- _Given problem_
Your task is to copy the listing exactly, with the pictures left out.

- _Raw data_
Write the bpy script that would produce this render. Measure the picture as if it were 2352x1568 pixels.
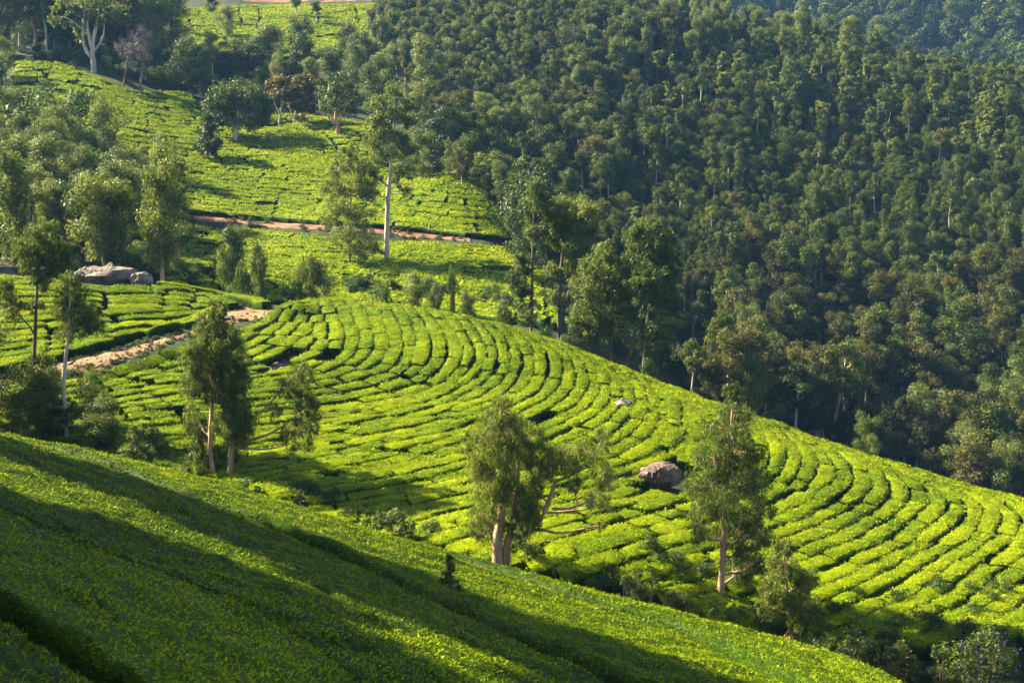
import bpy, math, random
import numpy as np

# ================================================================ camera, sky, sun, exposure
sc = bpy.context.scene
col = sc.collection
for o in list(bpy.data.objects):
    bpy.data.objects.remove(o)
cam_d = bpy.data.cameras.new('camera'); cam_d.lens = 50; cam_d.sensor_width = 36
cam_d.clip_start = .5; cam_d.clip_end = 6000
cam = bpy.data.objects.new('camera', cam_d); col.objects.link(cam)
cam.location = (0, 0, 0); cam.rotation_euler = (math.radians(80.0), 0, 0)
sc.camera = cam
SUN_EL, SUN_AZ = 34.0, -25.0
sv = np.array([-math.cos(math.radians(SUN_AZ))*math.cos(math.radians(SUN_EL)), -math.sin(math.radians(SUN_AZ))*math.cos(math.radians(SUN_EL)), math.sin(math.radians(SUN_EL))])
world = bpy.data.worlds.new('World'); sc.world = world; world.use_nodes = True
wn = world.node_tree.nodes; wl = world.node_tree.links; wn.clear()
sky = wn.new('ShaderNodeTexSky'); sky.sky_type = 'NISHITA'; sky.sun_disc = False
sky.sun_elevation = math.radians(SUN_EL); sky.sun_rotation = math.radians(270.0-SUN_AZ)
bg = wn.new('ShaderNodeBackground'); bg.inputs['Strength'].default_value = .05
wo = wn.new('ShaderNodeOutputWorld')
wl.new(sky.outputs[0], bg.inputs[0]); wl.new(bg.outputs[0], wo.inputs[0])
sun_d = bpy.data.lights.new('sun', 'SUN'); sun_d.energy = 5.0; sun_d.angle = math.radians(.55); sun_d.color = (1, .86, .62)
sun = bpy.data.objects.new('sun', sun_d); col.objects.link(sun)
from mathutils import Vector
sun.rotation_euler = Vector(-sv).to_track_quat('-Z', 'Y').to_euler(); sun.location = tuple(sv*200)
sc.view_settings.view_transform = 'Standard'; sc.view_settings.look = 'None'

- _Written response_
Write the bpy script that would produce this render. Measure the picture as if it were 2352x1568 pixels.
import bpy, math, random
import numpy as np

# ================================================================ camera, sky, sun, exposure
sc = bpy.context.scene
col = sc.collection
for o in list(bpy.data.objects):
    bpy.data.objects.remove(o)
cam_d = bpy.data.cameras.new('camera'); cam_d.lens = 50; cam_d.sensor_width = 36
cam_d.clip_start = .5; cam_d.clip_end = 6000
cam = bpy.data.objects.new('camera', cam_d); col.objects.link(cam)
cam.location = (0, 0, 0); cam.rotation_euler = (math.radians(80.0), 0, 0)
sc.camera = cam
SUN_EL, SUN_AZ = 34.0, -25.0
sv = np.array([-math.cos(math.radians(SUN_AZ))*math.cos(math.radians(SUN_EL)), -math.sin(math.radians(SUN_AZ))*math.cos(math.radians(SUN_EL)), math.sin(math.radians(SUN_EL))])
world = bpy.data.worlds.new('World'); sc.world = world; world.use_nodes = True
wn = world.node_tree.nodes; wl = world.node_tree.links; wn.clear()
sky = wn.new('ShaderNodeTexSky'); sky.sky_type = 'NISHITA'; sky.sun_disc = False
sky.sun_elevation = math.radians(SUN_EL); sky.sun_rotation = math.radians(270.0-SUN_AZ)
bg = wn.new('ShaderNodeBackground'); bg.inputs['Strength'].default_value = .05
wo = wn.new('ShaderNodeOutputWorld')
wl.new(sky.outputs[0], bg.inputs[0]); wl.new(bg.outputs[0], wo.inputs[0])
sun_d = bpy.data.lights.new('sun', 'SUN'); sun_d.energy = 5.0; sun_d.angle = math.radians(.55); sun_d.color = (1, .86, .62)
sun = bpy.data.objects.new('sun', sun_d); col.objects.link(sun)
from mathutils import Vector
sun.rotation_euler = Vector(-sv).to_track_quat('-Z', 'Y').to_euler(); sun.location = tuple(sv*200)
sc.view_settings.view_transform = 'Standard'; sc.view_settings.look = 'None'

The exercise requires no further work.